Creo que no hay nada peor que cuando ya no tienes nada que demostrar.
Y me refiero, por supuesto, a ese momento vital —lánguido, dorado y ciertamente antipático— en el que te conviertes en una figura de cera que bosteza en eventos de élite. Alguien dormido entre sets como un conde sin siervos ni interés por la cosecha.
Un nuevo lujo, tal vez: la indiferencia absoluta.
No el reloj suizo, ni el jet, ni el bronceado durante los doce meses. Dormirse en público con la seguridad de que nadie —nadie— se atreverá a despertarte.
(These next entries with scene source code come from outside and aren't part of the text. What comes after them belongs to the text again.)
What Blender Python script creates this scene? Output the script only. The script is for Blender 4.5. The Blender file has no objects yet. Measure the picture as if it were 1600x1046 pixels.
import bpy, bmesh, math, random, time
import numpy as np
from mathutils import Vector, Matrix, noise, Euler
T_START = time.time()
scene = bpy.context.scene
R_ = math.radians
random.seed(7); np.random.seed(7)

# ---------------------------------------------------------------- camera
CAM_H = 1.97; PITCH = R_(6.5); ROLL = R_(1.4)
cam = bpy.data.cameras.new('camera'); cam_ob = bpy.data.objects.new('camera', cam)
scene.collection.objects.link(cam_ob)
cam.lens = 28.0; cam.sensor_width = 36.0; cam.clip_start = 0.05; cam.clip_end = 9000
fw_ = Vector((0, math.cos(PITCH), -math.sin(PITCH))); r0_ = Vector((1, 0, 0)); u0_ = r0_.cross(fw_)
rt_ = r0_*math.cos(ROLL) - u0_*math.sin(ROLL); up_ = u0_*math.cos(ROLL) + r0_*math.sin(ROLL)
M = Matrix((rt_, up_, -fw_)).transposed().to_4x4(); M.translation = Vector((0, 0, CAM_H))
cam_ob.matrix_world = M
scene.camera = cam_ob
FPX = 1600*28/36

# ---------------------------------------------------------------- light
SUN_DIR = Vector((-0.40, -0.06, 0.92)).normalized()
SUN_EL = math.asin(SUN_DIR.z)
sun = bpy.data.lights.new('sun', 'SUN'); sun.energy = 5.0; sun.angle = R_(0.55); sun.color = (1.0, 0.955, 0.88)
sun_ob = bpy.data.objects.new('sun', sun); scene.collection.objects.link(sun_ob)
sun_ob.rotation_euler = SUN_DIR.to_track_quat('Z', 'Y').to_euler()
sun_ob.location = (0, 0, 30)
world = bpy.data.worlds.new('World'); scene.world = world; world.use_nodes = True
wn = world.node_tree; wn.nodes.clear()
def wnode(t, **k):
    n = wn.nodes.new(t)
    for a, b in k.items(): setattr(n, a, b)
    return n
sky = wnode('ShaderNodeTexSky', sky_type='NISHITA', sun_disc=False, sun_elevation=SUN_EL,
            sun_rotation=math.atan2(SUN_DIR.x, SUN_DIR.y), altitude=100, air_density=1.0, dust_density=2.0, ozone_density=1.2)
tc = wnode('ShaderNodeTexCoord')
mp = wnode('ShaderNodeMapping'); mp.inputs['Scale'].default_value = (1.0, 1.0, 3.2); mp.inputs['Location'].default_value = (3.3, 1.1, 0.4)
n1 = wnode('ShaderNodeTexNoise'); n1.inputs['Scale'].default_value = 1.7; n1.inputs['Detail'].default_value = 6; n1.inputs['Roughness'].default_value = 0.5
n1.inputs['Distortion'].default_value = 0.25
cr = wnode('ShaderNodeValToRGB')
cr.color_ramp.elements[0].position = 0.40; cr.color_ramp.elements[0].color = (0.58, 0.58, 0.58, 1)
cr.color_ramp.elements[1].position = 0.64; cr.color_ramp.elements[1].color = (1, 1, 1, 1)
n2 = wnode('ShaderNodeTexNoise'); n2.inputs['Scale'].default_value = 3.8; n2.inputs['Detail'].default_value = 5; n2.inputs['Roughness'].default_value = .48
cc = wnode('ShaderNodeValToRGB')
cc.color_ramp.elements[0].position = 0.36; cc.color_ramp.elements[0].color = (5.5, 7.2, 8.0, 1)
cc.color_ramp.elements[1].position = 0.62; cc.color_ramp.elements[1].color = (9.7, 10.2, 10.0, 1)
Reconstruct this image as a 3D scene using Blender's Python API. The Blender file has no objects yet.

Ni siquiera la historia.
Mientras tanto, en la pista, jovencitos corren como si el mundo les estuviera mirando.
Spoiler: el mundo está más atento al bostezo de Hugh que a la derecha del 40 del ranking.
Me resisto, como buen purista, a creer que el verdadero esplendor no esté sobre la hierba. Aún confío en que la gloria tenga que ver con el talento, con la disciplina, con el saque a 215 km/h, no con el arte de la somnolencia impune.
Cierto es que ser relevante sin tan siquiera intentarlo está a la altura solo de los dioses, pero también de los maleducados. Dormirse en la primera fila del evento del año y que eso sea noticia: eso es poder, sí. Pero también una forma muy sutil de desprecio.
La gloria, al menos la que a mí me interesa, sigue residiendo en ganar Wimbledon.